The film is at its weakest when it tries to get going in its first act. It has trouble getting moving and finding a rhythm right off the back, but remains solid enough to keep you interested. The film progressively gets better as it moves along, and I’d say becomes a legitimately good film once it decides to take things slower and focus more on the quieter, character moments and drama. The rise to fame stuff is fun and the recordings of classic Queen songs are brilliant, but this film truly shines when it gets personal with its characters – namely Freddie and all of his demons.

One of the best aspects of the film is the relationship between Freddie and his ex-wife Mary (Lucy Boynton) and their complex relationship throughout the years. I really enjoyed this, because it was one of the more complex and interesting threads that the film has to offer. It comes in and out throughout the entirety of the film, but it truly hits home in the third act and serves as a beating heart to exhibit the best of Freddie’s love and compassion.

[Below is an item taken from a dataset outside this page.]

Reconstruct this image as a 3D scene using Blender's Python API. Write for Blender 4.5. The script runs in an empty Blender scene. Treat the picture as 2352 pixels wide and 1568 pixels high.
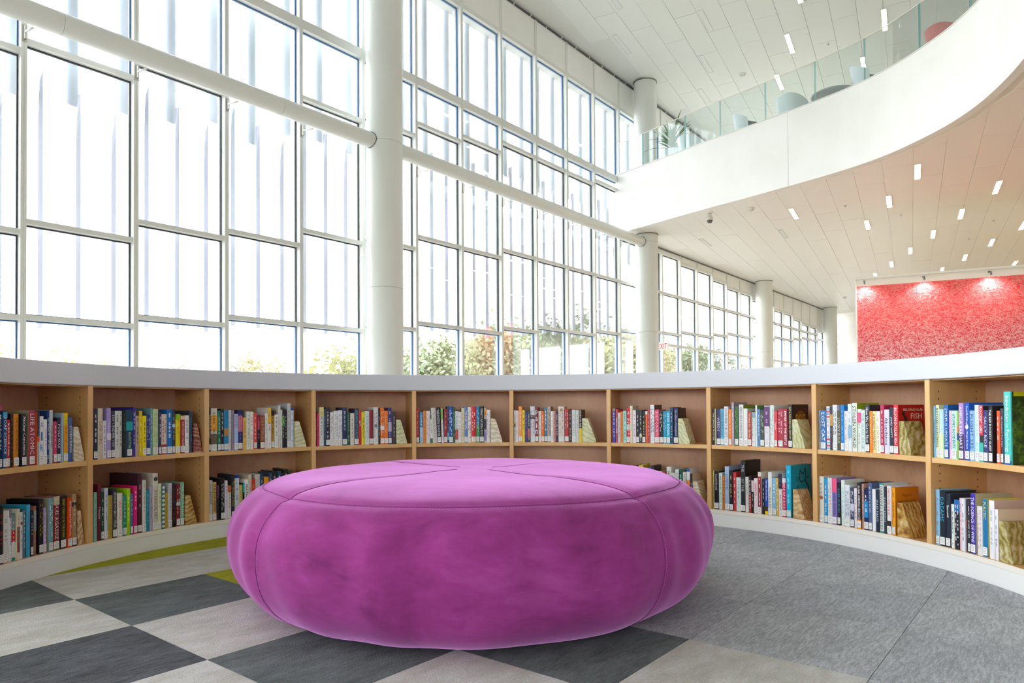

All of the concert sequences in the film are pretty spectacular, but the Live Aid sequence in the third act is genuinely one of the best scenes I’ve seen in a film all year. It has the excitement of an actual concert, and it’s at this moment where you completely forget you’re watching Rami Malek play Freddie – you just see Freddie. And the magical ability he had to control an audience and cast his spell on them. The entire film is well done and I had a good time watching it, but I’d say this sequence and Rami’s performance as a whole are worth the price of admission alone.

It’s a solid film, despite all the behind the scenes controversy. An entertaining, by the numbers biopic that is supported greatly by an amazing performance by Malek. 3.5/5.